The Gastronomical Me: How M.F.K. Fisher Turns Eating into Experience
I have a particular respect for authors who write about food not as a list of ingredients but as a cultural state of being.
I have a particular respect for authors who write about food not as a list of ingredients but as a cultural state of being. And, more importantly, about appetite — for butter as much as for life itself. The American food writer Mary Frances Kennedy Fisher Parrish Friede, known to us as M.F.K. Fisher, does exactly that in The Gastronomical Me.
In 1929, she left America for France not in search of freedom but of flavour: real butter, fish, cheese, wine. Her descriptions provoke a visceral reaction — you can feel your mouth water. But the real power of the book lies not in gastronomy; it’s in the way she turns the act of eating into an experience that shapes her. From her earliest memory of tasting the foam on her grandmother’s jam to the recipes of her childhood, we move through her life guided by flavour.
Most people who write about food describe what was on the table and the ingredients behind it. Fisher is a rare exception: she writes about the people who sat at that table, and what passed between them.

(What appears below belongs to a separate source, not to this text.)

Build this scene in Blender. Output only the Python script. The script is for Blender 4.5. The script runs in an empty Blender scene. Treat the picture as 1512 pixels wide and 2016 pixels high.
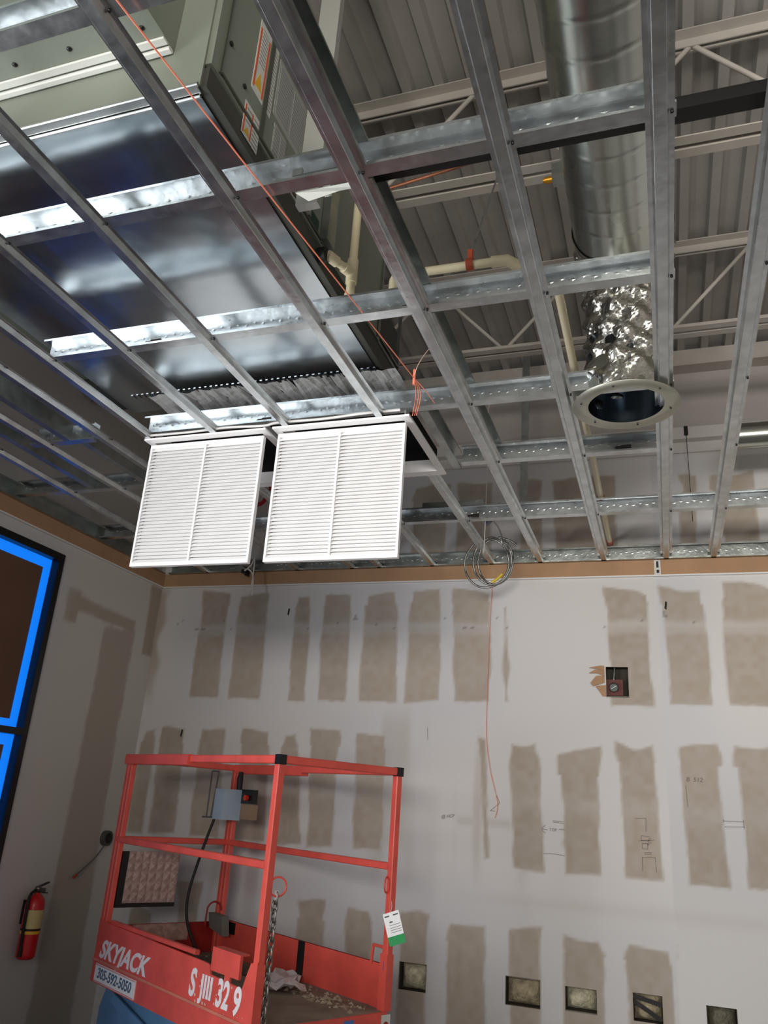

Fisher began as a food-travel writer, but her interests were always broader. For her, food is an artistic practice and a way to stay connected to oneself — to find pleasure in the heart, not just on the tongue. Some of the scenes in the book have already entered the canon of twentieth-century food writing: the first oyster she tasted at a girls’ school (described with unmistakable erotic charge); the glass of champagne shared with a man about to go to war (it brings tears to your eyes). Intimate moments marked by the anxiety of a world on the edge.
And then there is her remarkable life. Mary wrote twenty-seven books and was essentially writing about food before the genre even existed. She was one of the first to connect taste with psychology and social ritual. Her biography holds both collective tragedy — during the Second World War she published How to Cook a Wolf, a guide to surviving food shortages — and personal loss: her second husband died by suicide while she was pregnant.
Yet throughout all this, she writes with a phenomenal love for life. And yes, in the 1930s, a woman could dine alone — and truly enjoy it.